Mansion tax fears prompt slump in London house prices
Fears of a mansion tax have dragged down house prices at the top of the London market at the fastest rate in more than four years.
The average price of so-called “prime” houses in the capital has slumped by 4pc in the year to October, according to the latest figures from estate agency Knight Frank, marking their steepest drop since February 2021.
Tom Bill, head of UK residential research at Knight Frank, blamed “prolonged tax speculation” for the fall.
“It’s a reminder of how property taxes often come with unintended consequences,” he said. “If you tax so-called mansions, you will end up with fewer of them.”
Homeowners are bracing for a tax on expensive homes in the Budget. Rachel Reeves is considering a mansion tax that would impose a 1pc levy on the portion of a property’s value surpassing £2m in the upcoming Budget. It would mean owners of a £3m home would face a tax bill of £10,000.

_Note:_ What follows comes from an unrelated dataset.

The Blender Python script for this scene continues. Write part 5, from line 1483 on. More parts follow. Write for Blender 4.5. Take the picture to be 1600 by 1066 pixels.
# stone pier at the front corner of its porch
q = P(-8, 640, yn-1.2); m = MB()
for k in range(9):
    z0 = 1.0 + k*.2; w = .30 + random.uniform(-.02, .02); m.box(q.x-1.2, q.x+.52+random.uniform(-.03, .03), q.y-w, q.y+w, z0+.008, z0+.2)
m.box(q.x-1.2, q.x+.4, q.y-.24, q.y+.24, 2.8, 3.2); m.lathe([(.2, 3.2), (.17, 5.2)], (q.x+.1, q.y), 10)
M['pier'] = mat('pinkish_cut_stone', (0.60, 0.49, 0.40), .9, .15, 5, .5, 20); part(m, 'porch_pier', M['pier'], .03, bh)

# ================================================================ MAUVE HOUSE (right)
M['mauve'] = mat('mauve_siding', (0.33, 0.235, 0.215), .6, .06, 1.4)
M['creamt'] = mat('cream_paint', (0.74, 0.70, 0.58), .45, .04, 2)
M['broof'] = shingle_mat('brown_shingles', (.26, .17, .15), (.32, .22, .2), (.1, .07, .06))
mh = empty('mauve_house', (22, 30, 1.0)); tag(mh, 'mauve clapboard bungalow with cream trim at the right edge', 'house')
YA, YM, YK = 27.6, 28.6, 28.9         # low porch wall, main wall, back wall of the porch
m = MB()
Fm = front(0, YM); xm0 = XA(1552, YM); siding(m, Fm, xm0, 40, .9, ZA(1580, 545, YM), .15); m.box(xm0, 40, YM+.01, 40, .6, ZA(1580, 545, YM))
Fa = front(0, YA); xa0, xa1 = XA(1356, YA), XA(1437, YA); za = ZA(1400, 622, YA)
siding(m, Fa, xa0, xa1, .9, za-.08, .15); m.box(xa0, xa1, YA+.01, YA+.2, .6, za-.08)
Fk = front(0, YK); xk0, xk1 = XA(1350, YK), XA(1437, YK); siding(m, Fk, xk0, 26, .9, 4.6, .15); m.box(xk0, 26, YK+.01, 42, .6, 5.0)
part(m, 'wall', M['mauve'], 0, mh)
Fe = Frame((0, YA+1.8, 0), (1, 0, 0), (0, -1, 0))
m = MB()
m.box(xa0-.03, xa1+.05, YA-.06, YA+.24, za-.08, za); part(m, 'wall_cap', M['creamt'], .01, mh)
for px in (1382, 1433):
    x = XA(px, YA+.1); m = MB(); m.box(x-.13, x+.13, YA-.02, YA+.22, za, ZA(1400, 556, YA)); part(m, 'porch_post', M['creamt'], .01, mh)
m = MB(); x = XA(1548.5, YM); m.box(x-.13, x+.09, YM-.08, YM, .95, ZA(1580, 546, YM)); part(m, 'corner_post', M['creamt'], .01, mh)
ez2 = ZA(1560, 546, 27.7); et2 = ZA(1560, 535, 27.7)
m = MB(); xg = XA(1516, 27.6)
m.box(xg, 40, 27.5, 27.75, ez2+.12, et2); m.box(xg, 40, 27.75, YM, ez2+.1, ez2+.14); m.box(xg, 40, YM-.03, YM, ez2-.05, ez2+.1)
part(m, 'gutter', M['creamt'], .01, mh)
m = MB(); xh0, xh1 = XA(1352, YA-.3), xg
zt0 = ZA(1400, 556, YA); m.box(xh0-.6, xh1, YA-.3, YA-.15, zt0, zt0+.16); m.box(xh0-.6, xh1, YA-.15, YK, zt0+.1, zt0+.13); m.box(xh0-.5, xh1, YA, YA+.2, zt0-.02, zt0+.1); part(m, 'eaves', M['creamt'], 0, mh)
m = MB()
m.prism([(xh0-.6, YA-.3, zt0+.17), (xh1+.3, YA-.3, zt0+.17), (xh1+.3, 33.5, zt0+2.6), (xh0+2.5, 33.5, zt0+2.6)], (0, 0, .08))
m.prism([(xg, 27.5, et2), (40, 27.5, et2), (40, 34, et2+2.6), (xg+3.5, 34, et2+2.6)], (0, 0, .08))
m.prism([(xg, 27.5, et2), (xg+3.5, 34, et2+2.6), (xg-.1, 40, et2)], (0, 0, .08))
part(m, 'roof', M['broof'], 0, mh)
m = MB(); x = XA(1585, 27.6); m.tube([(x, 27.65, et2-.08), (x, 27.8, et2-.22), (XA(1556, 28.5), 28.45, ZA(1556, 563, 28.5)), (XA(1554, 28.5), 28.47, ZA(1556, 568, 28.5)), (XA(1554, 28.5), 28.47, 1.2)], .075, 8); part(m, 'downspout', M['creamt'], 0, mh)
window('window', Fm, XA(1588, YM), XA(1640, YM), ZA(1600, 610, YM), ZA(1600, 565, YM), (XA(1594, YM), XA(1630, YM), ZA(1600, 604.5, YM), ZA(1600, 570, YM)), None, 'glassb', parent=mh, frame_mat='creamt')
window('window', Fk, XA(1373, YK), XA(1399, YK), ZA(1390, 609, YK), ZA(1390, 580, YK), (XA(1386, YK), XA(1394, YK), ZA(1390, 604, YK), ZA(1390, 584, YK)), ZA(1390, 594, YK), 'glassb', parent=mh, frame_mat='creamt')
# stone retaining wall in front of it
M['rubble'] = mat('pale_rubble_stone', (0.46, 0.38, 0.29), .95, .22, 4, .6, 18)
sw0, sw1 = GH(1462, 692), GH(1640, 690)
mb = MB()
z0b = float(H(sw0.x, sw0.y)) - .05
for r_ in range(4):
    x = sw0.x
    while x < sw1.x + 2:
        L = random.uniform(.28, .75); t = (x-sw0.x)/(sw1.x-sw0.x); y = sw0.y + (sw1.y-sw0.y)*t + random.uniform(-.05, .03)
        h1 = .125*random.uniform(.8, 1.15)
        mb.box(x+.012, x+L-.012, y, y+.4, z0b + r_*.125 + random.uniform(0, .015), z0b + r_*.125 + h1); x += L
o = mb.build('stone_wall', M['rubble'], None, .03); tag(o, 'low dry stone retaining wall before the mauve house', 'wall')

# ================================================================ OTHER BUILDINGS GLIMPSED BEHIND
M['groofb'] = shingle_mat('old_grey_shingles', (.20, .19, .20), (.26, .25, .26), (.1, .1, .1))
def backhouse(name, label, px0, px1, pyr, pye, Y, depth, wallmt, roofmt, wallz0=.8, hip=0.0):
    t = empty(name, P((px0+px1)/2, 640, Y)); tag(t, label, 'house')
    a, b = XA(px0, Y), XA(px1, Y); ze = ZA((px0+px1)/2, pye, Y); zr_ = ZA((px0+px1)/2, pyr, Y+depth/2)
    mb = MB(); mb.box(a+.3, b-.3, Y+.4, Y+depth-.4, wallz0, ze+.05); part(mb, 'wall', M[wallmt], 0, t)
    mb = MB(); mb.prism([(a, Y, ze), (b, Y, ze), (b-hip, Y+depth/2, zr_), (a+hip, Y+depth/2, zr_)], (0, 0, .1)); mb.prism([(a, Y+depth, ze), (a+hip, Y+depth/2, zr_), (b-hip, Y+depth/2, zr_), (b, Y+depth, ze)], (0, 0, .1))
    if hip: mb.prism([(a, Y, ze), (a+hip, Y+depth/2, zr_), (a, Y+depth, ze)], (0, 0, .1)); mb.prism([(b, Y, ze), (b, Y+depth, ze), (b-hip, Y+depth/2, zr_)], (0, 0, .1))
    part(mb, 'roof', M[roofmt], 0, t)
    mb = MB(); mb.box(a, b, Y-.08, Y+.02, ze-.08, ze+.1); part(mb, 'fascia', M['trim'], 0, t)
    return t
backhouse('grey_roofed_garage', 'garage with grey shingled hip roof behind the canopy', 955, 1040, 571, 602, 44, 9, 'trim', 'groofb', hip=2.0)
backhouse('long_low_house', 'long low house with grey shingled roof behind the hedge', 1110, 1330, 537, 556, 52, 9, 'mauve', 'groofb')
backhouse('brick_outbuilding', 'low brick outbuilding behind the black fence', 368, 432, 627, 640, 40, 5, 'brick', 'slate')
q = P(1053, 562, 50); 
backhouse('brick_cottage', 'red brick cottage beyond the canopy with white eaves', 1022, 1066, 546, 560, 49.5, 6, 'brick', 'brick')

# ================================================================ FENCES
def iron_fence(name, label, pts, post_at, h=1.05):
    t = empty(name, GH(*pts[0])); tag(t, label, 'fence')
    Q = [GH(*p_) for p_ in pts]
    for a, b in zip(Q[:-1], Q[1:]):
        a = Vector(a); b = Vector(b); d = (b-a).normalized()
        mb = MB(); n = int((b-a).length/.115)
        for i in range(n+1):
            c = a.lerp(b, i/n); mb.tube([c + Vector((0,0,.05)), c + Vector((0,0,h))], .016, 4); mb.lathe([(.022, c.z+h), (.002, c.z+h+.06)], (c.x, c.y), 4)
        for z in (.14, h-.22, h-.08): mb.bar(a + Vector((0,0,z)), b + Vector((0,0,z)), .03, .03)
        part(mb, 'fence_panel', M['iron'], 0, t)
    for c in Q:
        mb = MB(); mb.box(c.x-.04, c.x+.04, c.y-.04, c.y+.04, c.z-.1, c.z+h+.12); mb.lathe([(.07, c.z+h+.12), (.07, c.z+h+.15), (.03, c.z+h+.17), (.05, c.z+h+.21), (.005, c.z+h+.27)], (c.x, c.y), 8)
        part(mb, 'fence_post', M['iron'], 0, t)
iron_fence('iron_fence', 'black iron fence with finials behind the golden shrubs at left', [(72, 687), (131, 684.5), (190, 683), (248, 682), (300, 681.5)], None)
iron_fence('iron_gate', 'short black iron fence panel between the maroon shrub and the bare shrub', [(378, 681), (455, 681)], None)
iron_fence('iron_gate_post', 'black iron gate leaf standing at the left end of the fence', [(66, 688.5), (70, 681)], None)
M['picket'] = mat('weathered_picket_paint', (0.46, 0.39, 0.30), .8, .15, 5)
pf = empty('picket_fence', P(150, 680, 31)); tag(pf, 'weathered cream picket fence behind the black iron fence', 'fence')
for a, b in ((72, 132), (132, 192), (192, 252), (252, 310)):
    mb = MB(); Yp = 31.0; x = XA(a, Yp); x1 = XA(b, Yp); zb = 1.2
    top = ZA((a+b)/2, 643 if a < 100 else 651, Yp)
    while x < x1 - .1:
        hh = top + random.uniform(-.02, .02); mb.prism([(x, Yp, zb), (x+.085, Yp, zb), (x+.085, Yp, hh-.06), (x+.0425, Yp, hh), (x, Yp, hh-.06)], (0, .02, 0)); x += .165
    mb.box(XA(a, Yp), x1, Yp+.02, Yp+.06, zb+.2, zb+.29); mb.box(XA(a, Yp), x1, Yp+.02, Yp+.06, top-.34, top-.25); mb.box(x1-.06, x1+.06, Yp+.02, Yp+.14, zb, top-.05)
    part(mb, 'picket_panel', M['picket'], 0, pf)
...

Knight Frank has estimated that just over 150,000 properties in England and Wales would be hit by the proposals.
Another option being looked at is a doubling of the two highest bands of council tax.
Mr Bill said: “Whether the price slide in prime London markets continues into next year and the number of ‘mansions’ shrinks further depends on whether the Government chooses to repeat history or learn from it.”
He noted that average mansion values in prime central London have dropped by 8pc since 2012, which was the year the Liberal Democrats first proposed a tax on properties over £2m.
“Ironically, it was the original mansion tax plan that helped deflate the market,” said Mr Bill.
“It was never introduced but prompted Tory chancellor George Osborne to increase stamp duty for high-value properties in December 2014, and demand in prime markets has never fully recovered.”
Protracted uncertainty around the Budget also caused a 10pc spike in demand to rent a high-end property, rather than buy.
Average rents in prime central London rose 1.9pc in the year to October, the biggest increase since August 2024. In prime outer London, rents rose by 2pc.
David Mumby, head of prime central London lettings at Knight Frank, said: “For tenants, the gloomier things feel, the more they prioritise liquidity and cash in the bank and that is supporting strong demand in the lettings market.”
The Treasury was contacted for comment.